FR:
L’école ne fait pas partie du champ du travail social. Les mêmes questions, pourtant, traversent l’espace scolaire, espace social par excellence, et les institutions relevant de ce champ. Ainsi la question de la prise en compte du religieux, qui a ressurgi il y a une vingtaine d’années, avec les premières polémiques sur le port du foulard dit « islamique » à l’école, interpellant une laïcité qui semblait jusque-là inébranlable.
En 2002, le « rapport Debray » pose la nécessité de renforcer l’étude du religieux comme objet de culture. « Il ne s’agit pas de remettre “Dieu à l’école” », mais de comprendre que « traditions religieuses et avenir des humanités sont embarqués sur le même bateau » (Debray, 2002 : 5) et de lutter contre une ignorance génératrice d’irrationalité et de fanatisme.
L’école, à juste titre, renvoie les convictions de chacun à la sphère privée. Au nom de quoi elle ignore l’existence de ces convictions chez ses élèves, les abandonnant dans leur quête spirituelle et identitaire et refusant de voir les conséquences de cette conception d’une laïcité mal comprise.
Car la laïcité française n’est pas incompatible avec une prise en compte du fait religieux à l’école. Elle fournit au contraire le cadre idéal pour comprendre qu’une religion n’est qu’une déclinaison particulière d’un phénomène partagé qui traverse – et structure – toutes les sociétés humaines, apprendre à relativiser, à ne pas diaboliser la religion – ou la non-religion – de l’autre, accéder, au-delà du sens propre du culte, des textes, des représentations, au sens figuré, symbolique.

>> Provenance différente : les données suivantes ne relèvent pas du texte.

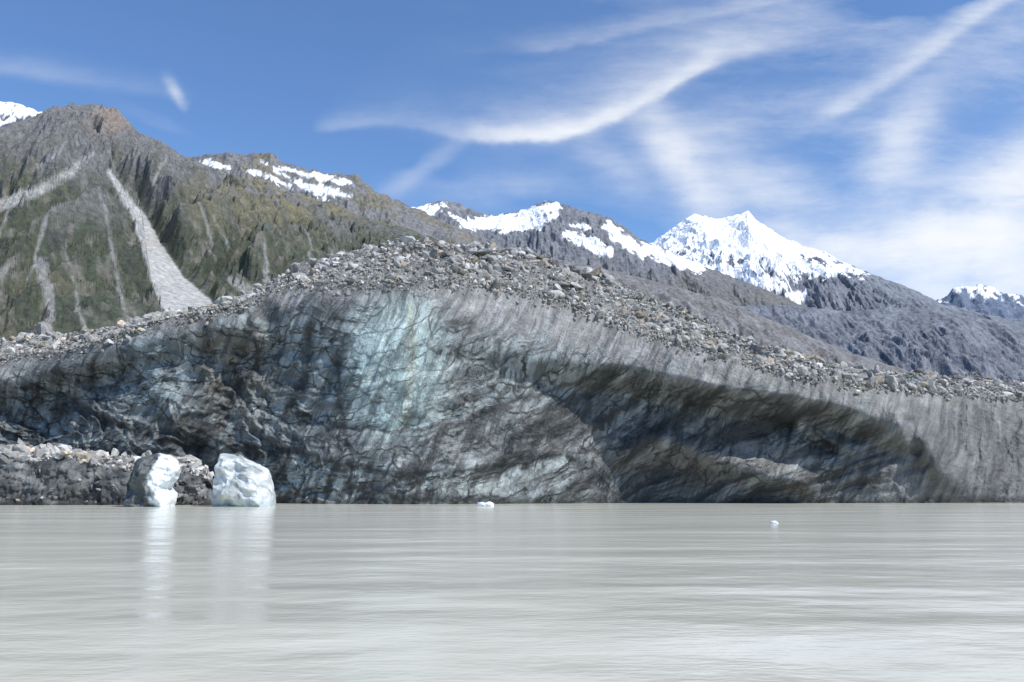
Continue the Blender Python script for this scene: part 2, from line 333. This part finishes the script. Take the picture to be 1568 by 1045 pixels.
new_mesh('glacier',GV.reshape(-1,3),grid_faces(GV.shape[0],NC),GC,ICE,True,GR,FL)
# ---------------- rocks
def rockbase(n=24):
    out=[]
    import bmesh
    bm=bmesh.new(); bmesh.ops.create_icosphere(bm,subdivisions=2,radius=1)
    V0=np.array([v.co[:] for v in bm.verts]); F0=np.array([[v.index for v in f.verts] for f in bm.faces]); bm.free()
    V0/=np.linalg.norm(V0,axis=1)[:,None]
    for i in range(n):
        D=rng.normal(size=(7,3)); D=np.vstack([D,-D[:3]+rng.normal(size=(3,3))*.3]); D/=np.linalg.norm(D,axis=1)[:,None]; h=rng.uniform(.38,.8,len(D))
        q=np.maximum(V0@D.T,1e-3); r=np.minimum((h/q).min(1),1.3)
        V=V0*r[:,None]*np.array([1.25,rng.uniform(.6,1.),rng.uniform(.45,.9)])
        out.append(V)
    return out,F0
RB,RF=rockbase()
def rocks(name,Pts,size,mat,cl,tilt=.6):
    N=len(Pts); nv=len(RB[0]); idx=rng.randint(0,len(RB),N); B=np.array(RB)[idx]
    a=rng.uniform(0,6.28,N); b=rng.normal(size=N)*tilt; c=rng.normal(size=N)*tilt
    o=np.zeros(N); l=np.ones(N)
    def M(rows): return np.stack([np.stack(r,-1) for r in rows],-2)
    Rz=M([[np.cos(a),-np.sin(a),o],[np.sin(a),np.cos(a),o],[o,o,l]]); Rx=M([[l,o,o],[o,np.cos(b),-np.sin(b)],[o,np.sin(b),np.cos(b)]]); Ry=M([[np.cos(c),o,np.sin(c)],[o,l,o],[-np.sin(c),o,np.cos(c)]])
    R_=Rx@Ry@Rz
    Vs=np.einsum('nij,nkj->nki',R_,B)*size[:,None,None]+Pts[:,None,:]
    Cs=np.repeat(cl[:,None,:],nv,1)
    Fc=(RF[None]+(np.arange(N)*nv)[:,None,None]).reshape(-1,3)
    return new_mesh(name,Vs.reshape(-1,3),Fc,Cs.reshape(-1,3),mat,False)
ROCKM=terrain_mat('rubble_stone',.6,.6,.3,.85,2)
def rcol(N,b=.30):
    g=b*np.exp(rng.normal(size=N)*.30); c=np.stack([g,g*.975,g*.92],-1)
    k=rng.rand(N)<.12; c[k]*=np.array([1.08,.94,.78]); return c
N=50000
ri=rng.rand(N); ci_=rng.randint(0,NC,N)
row=NF-2+(ri*(NT_+1)).astype(int)
k=rng.rand(N)<.06; row[k]=NF-2-(np.abs(rng.normal(size=k.sum()))*8).astype(int)
Pp=GV[row,ci_]+rng.normal(size=(N,3))*[.06,.1,0]
sz=np.minimum(.09*(1-rng.rand(N))**(-1/2.3),.75); sz[k]=np.minimum(sz[k],.28)
cl_=pn(Pp[:,0]*.25,Pp[:,1]*.25,Pp[:,2]*0+4); sz*=np.clip(1+.7*cl_,.6,1.5)
Pp[:,2]+=sz*.12
rocks('moraine_rubble',Pp,sz,ROCKM,rcol(N))
# ---------------- rubble bank at left
Ab=np.linspace(-.9,-.330,420)
bl=[(-500,705),(0,702),(60,706),(100,698),(150,712),(200,722),(260,722),(300,724),(322,735),(334,768),(345,790)]
bc=[(-500,680),(0,686),(50,690),(100,691),(150,698),(200,700),(250,704),(300,708),(322,722),(334,766),(345,790)]
e1,e2=sm(ci(bl,Ab),4),sm(ci(bc,Ab),4)
Yb1=77.5+.8*pn(Ab*14,Ab*0+3,Ab*0); z1=H+e1*Yb1+.0; Yb2=Yb1+6.5; z2=H+e2*Yb2
w=np.linspace(0,1,60)[:,None]; zf=-1+(z1+1)*w; Yf=Yb1+1.6*w**1.5; Xf=Ab*Yf
dd=1.6*fbm(Xf*.35,Yf*0,zf*.4,5,.6)+.2*ridg(Xf*2,Yf*0,zf*.8,3); Yf=Yf-dd*ss(1,.8,w)
t=np.linspace(0,1,50)[1:,None]; Yg=Yb1+1.6+(Yb2-Yb1-1.6)*t; zg=z1+(z2-z1)*t+.6*fbm(Ab*Yg*.5,Yg*.5,0*Yg,4)*ss(0,.2,t); Xg=Ab*Yg
tb=np.array([.5,2,5])[:,None]; Yh=Yb2+tb*1.2; zh=z2-tb*1.2; Xh=Ab*Yh
BV=np.stack([cat([Xf,Xg,Xh]),cat([Yf,Yg,Yh]),cat([zf,zg,zh])],-1)
nb=fbm(BV[...,0]*.5,BV[...,1]*.3,BV[...,2]*.5,5,.6)
bcx=np.zeros(nb.shape+(3,))+C(.12,.122,.12); bcx=mixc(bcx,C(.24,.24,.235),ss(.0,.4,nb)); bcx=mixc(bcx,C(.04,.043,.044),ss(.1,-.3,nb)*.85); bcx=mixc(bcx,C(.04,.04,.04),ss(.8,0,BV[...,2]+nb))
new_mesh('rubble_bank',BV.reshape(-1,3),grid_faces(BV.shape[0],420),bcx,terrain_mat('bank_mat',1.5,.8,.4,.7),True)
N=2200; r_=58+(rng.rand(N)*52).astype(int); c_=rng.randint(0,405,N)
sz=np.minimum(.15*(1-rng.rand(N))**(-1/2.),.9); P2=BV[r_,c_].copy(); P2[:,2]+=sz*.2
rocks('bank_rubble',P2,sz,ROCKM,rcol(N,.36))
N=420; r_=(rng.rand(N)*60).astype(int); c_=rng.randint(0,415,N); sz=rng.uniform(.08,.4,N); k=BV[r_,c_][:,2]>-.1
k&=(rng.rand(N)<.25)|(c_>330)
rocks('bank_stones',BV[r_,c_][k],sz[k],ROCKM,rcol(k.sum(),.2))
# ---------------- icebergs
bm_,t_,b_=newmat('berg_ice'); c_a,al_=attr(t_); p_=pos(t_)
n1_=t_.noise(p_,1.6,5,.6)
t_.put(b_.inputs['Base Color'],t_.vm('MULTIPLY',c_a,t_.mr(n1_,.3,.7,.78,1.1))); b_.inputs['Roughness'].default_value=.45
bp_=t_.n('ShaderNodeBump'); bp_.inputs['Strength'].default_value=.7; bp_.inputs['Distance'].default_value=.35
t_.put(bp_.inputs['Height'],n1_); t_.put(b_.inputs['Normal'],bp_.outputs[0])
def grid_faces_wrap(r,c):
    i=np.arange(r*c).reshape(r,c); j=np.roll(i,-1,axis=1)
    return np.stack([i[:-1],j[:-1],j[1:],i[1:]],-1).reshape(-1,4)
def berg(name,outl,Yd,thick,colf,seed,nz=.22):
    p=np.array(outl,float); a,e=AE(p[:,0],p[:,1]); ox=a*Yd; oz=H+e*Yd
    cx,cz=ox.mean(),oz.mean()
    th=np.linspace(0,1,161)[:-1]; L=np.r_[0,np.cumsum(np.hypot(np.diff(np.r_[ox,ox[0]]),np.diff(np.r_[oz,oz[0]])))]; L/=L[-1]
    px=np.interp(th,L,np.r_[ox,ox[0]]); pz=np.interp(th,L,np.r_[oz,oz[0]])
    r=np.sin(np.linspace(0,1,46)*np.pi/2)
    r=np.r_[r,r[-2::-1]]; side=np.r_[-np.ones(46),np.ones(45)]
    XX=cx+(px-cx)[None]*r[:,None]; ZZ=cz+(pz-cz)[None]*r[:,None]
    YY=Yd+side[:,None]*thick*(1-r[:,None]**3.2).clip(0)**.6+0*XX
    s=np.hypot(px.max()-px.min(),pz.max()-pz.min())/5
    q=[XX/s,YY/s,ZZ/s]
    def N_(o,sc,oc=4): return fbm(q[0]*sc+o,q[1]*sc+o*.7,q[2]*sc+seed,oc)
    scal=1-np.abs(N_(4,.7,3))*4
    XX=XX+s*nz*(N_(0,.9)); YY=YY+s*nz*(1.8*N_(9,.8)-.6*scal); ZZ=ZZ+s*nz*.6*N_(17,.9)
    col=colf(XX,YY,ZZ,N_(31,.8,5),(XX-px.min())/(px.max()-px.min()))
    return new_mesh(name,np.stack([XX,YY,ZZ],-1).reshape(-1,3),grid_faces_wrap(len(r),160),col,bm_)
def cw(X,Y,Z,n,x):
    c=np.zeros(X.shape+(3,))+C(.60,.63,.63); c=mixc(c,C(.27,.30,.305),ss(-.05,.3,n)*.8); return mixc(c,C(.36,.46,.47),ss(.7,.1,Z)*.7)
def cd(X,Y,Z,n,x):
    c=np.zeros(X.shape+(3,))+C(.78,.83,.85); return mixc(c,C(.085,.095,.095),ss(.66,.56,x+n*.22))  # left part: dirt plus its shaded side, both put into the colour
def cfl(X,Y,Z,n,x): return np.zeros(X.shape+(3,))+C(.8,.84,.86)
berg('iceberg',[(329,790),(330,760),(331,735),(335,708),(344,696),(358,697),(372,698),(384,706),(398,709),(411,720),(415,740),(418,765),(419,790)],74.,2.3,cw,3.,.3)
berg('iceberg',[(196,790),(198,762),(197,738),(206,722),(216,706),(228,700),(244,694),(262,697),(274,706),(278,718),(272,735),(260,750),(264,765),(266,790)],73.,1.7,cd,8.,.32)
berg('ice_floe',[(730,777),(731,770),(738,769),(743,770),(750,768),(756,771),(757,777)],74.,.5,cfl,5.)
berg('ice_floe',[(1179,803),(1180,799),(1184,797),(1189,798),(1192,801),(1191,804)],41.,.16,cfl,6.)
# ---------------- lake
wm,t,b=newmat('glacial_lake_water'); p=pos(t)
def wav(sx,sy,sc,det,off,rot=0):
    mp=t.n('ShaderNodeMapping'); t.put(mp.inputs[0],p); mp.inputs['Scale'].default_value=(sx,sy,1); mp.inputs['Location'].default_value=(off,off,0); mp.inputs['Rotation'].default_value=(0,0,rot)
    return t.noise(mp.outputs[0],sc,det,.5,0)
h=t.m('MULTIPLY',wav(.10,.28,1.,1,3,.04),.24)
h=t.m('ADD',h,t.m('MULTIPLY',wav(.7,1.2,1.,1,9,-.08),.040))
h=t.m('ADD',h,t.m('MULTIPLY',wav(3.,6.,1.3,2,19,.08),.009))
bp=t.n('ShaderNodeBump'); bp.inputs['Strength'].default_value=1.; bp.inputs['Distance'].default_value=1.
t.put(bp.inputs['Height'],h); t.put(b.inputs['Normal'],bp.outputs[0])
silt=t.mr(wav(.03,.12,1.,3,40),.35,.65,0,1)
t.put(b.inputs['Base Color'],t.mix(silt,(.51,.50,.42),(.57,.56,.475)))
b.inputs['Roughness'].default_value=.15; b.inputs['IOR'].default_value=1.33; b.inputs['Specular IOR Level'].default_value=.32
V4=np.array([[-9000,-6000,0],[9000,-6000,0],[9000,140,0],[-9000,140,0]],float)
new_mesh('lake',V4,np.array([[0,1,2,3]]),None,wm,False)
V5=np.array([[-40000,-30000,-1.5],[40000,-30000,-1.5],[40000,40000,-1.5],[-40000,40000,-1.5]],float)
gm=terrain_mat('ground_mat',20); new_mesh('ground',V5,np.array([[0,1,2,3]]),np.tile(C(.15,.14,.12),(4,1)),gm,False)
# ---------------- light
S=Vector((.53,-.33,.80)).normalized()
sd=bpy.data.lights.new('sun','SUN'); sd.energy=4.9; sd.angle=math.radians(.53); sd.color=(1,.97,.92)
so=bpy.data.objects.new('sun',sd); so.rotation_euler=S.to_track_quat('Z','Y').to_euler(); bpy.context.scene.collection.objects.link(so)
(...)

Aujourd’hui, cependant, les enseignants ne sont pas suffisamment formés et abordent le plus souvent les faits religieux sous la forme d’un catalogue, sans établir entre eux les liens indispensables pour que tous les élèves, quelles que soient leurs références culturelles, familiales, personnelles, comprennent non seulement l’histoire de l’humanité, mais aussi celle de nos sociétés contemporaines.
EN:
School is not part of the domain of social work. The same questions, however, traverse the school space, a social space par excellence, and the institutions that come under this domain. Hence the question of considering the religious, which resurfaced twenty years ago with the first polemics on the so-called “Islamic” headscarf being worn at school, challenging a secularity that until then seemed unshakeable.
In 2002, the “Debray Report” put forward the need to reinforce the study of the religious as an aspect of culture. “The idea is not to put ‘God back into the classroom’, but to understand that religious traditions and the future of human cultures are carried on the same boat” (Debray, 2002 : 5 – our translation) and to combat the ignorance that gives rise to irrationality and fanaticism.
The school rightly relegates individuals’ personal convictions to the private sphere. In the name of this separation of private and public spheres, it overlooks the existence of these convictions held by its students, abandoning the latter to their spiritual quest and search for identity and refusing to see the consequences of this conception of poorly-understood secularity.
In fact, French secularity is not incompatible with considering the religious in school. On the contrary, it provides the ideal framework for understanding that religion is only a particular variation of a shared phenomenon that traverses – and structures – all human societies, for learning to relativize and not demonize the other’s religion or non-religion, and for gaining access, beyond worship per se, to texts and representations in the figurative, symbolic sense.
Today, however, teachers are not sufficiently trained and all too often approach religious facts in the form of a catalogue, without establishing the links between them that are indispensable for any students, whatever their cultural, family or personal references, to understand not only the history of humanity, but also that of our contemporary societies.